Para começo de conversa, a acusação agora formalizada no processo judicial de liquidação do banco BES não se esgota nos eventuais crimes de Ricardo Salgado e mais 24 arguidos. Pela própria tipologia dos crimes em causa, o seu contexto implica directamente instituições públicas variadas, um Governo e seus responsáveis respectivos.

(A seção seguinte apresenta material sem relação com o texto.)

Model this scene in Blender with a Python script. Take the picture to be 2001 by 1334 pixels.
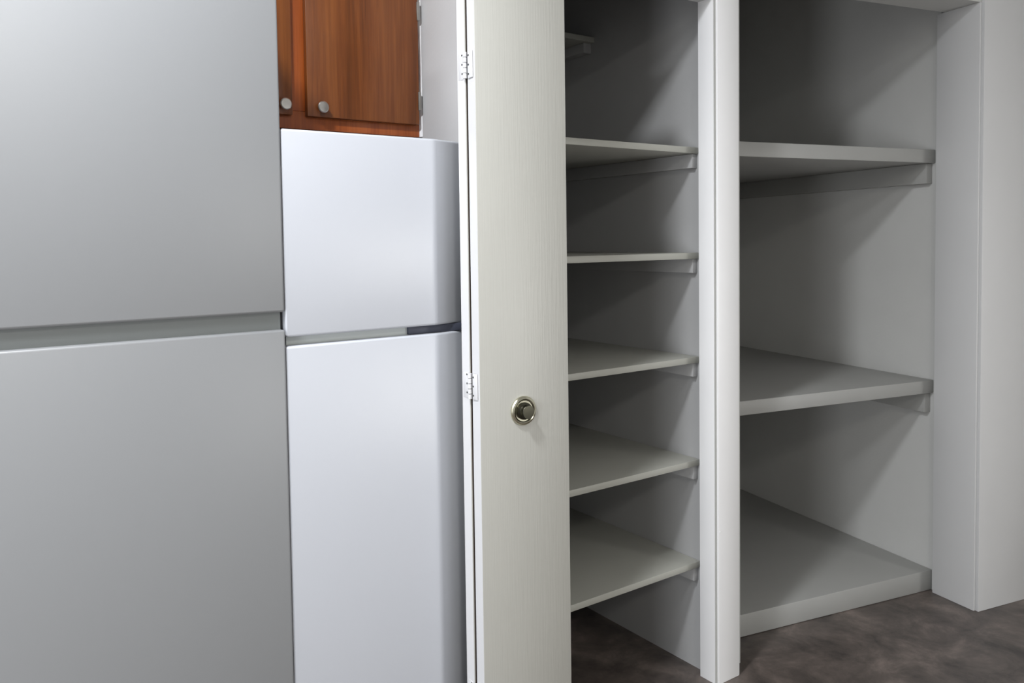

Isto num primeiro nível, porque num segundo nível de responsabilidade aparecem os partidos com representação na Assembleia da República e os banqueiros em Portugal como cúmplices do desfecho a que estamos a assistir desde 14 de Julho de 2020: a suspeita de se ter criminosamente gerado um prejuízo de 11,8 mil milhões de euros.
Tamanha a semi-inaudita gravidade do caso (BPN é igual, e até bem pior no intento ilícito), tamanho o seu envolvimento com a estrutura da oligarquia (a ideia de fazer dos Espírito Santo aliados dos socialistas seria hilariante se não tivéssemos o estômago às voltas com o descaramento dos pulhas), que de imediato começou a politização do mesmo pelos mesmos que nada mais sabem fazer do que judicializarem a política e politizarem a Justiça. Esses tentam ligar Salgado a Sócrates, por todos os meios que encontrarem, ao mesmo tempo que santificam Passos Coelho e lhe levantam estátuas onde aparece de espada na mão a esmagar o dragão. Mentem agora como mentiram antes e mentirão amanhã. Mentem não no plano em que tenham ideias diferentes sobre o nosso destino comum ou interpretações alternativas de acontecimentos ambíguos. As suas mentiras são factualmente tangas para alimentar borregos porque apenas fanáticos as conseguem mastigar, obrigam a desligar a inteligência, o respeito próprio e o mero senso comum para serem aceites sem gerarem um curto-circuito neuronal. Dizer – como está Rui Rio a imitar, assim provando em catadupa que não passa do enésimo líder decadente na direita – que Passos Coelho decidiu afundar o BES para ser o primeiro a resistir a Ricardo Salgado em Portugal não é só desvairadamente primário, é também cristalinamente revisionista e tem como obsceno fito esconder a tragédia financeira, económica e social que podia – e devia – ter sido evitada por Passos e Maria Luís Albuquerque.
Mas quem começar a falar deste caso por aqui, pela sua relevância e complexidade política, ainda não estará no ponto inicial da conversa. Esse remete para estas duas características do processo judicial:
– Durante os seis anos em que os procuradores tiveram a batata na mão e foram-na descascando e fritando, nunca a indústria da calúnia nem os seus caluniadores profissionais puderam explorar sensacionalismos e calúnias. Isso prova que é possível, no mais apetecível dos casos para os abutres de todas as cores e interesses, manter o Estado de direito inviolado no que ao segredo de Justiça diz respeito. Mais indica que nenhum advogado viu qualquer vantagem em cometer esse tipo de crime, ao contrário das acusações que são invariavelmente lançadas pelos agentes da Justiça quando confrontados com o caudal das suspeitas óbvias sobre a quem ele aproveita.
– Durante os seis anos em que o processo esteve em investigação, nenhum órgão de comunicação social apareceu com “investigações” próprias ou declarações acerca da culpabilidade dos visados. Não houve jornalistas de favolas à mostra e a babarem-se enquanto corriam para se constituírem assistentes. (se houve, aceito penhorado a correcção)
Isto significa que a violação do segredo de Justiça é uma arma política usada impunemente por procuradores, juízes e jornalistas em conluio. Significa que, como bolçou Joana Marques Vidal a rir, o regime quer continuar a servir-se desse tipo de crimes ao sabor dos arranjos fácticos de poder entre as suas partes, caso contrário legislava para aumentar a sua gravidade penal e autorizaria escutas aos próprios agentes da Justiça actualmente à-vontadex na passagem do que lhes apetecer aos compadres jornaleiros (e à-vontadex em que outros tipos de crime, então, e pela mesma lógica que os protege?). Significa que a Operação Marquês se resume quase exclusivamente à oportunidade para utilizar os instrumentos de devassa do Estado para exercer perseguição e castigo sobre alvos políticos – e isto feito com o beneplácito daqueles que na esquerda também o viram como vantagem; grupo onde se encontra o actual PS, por paradoxal que possa parecer aos ingénuos e distraídos.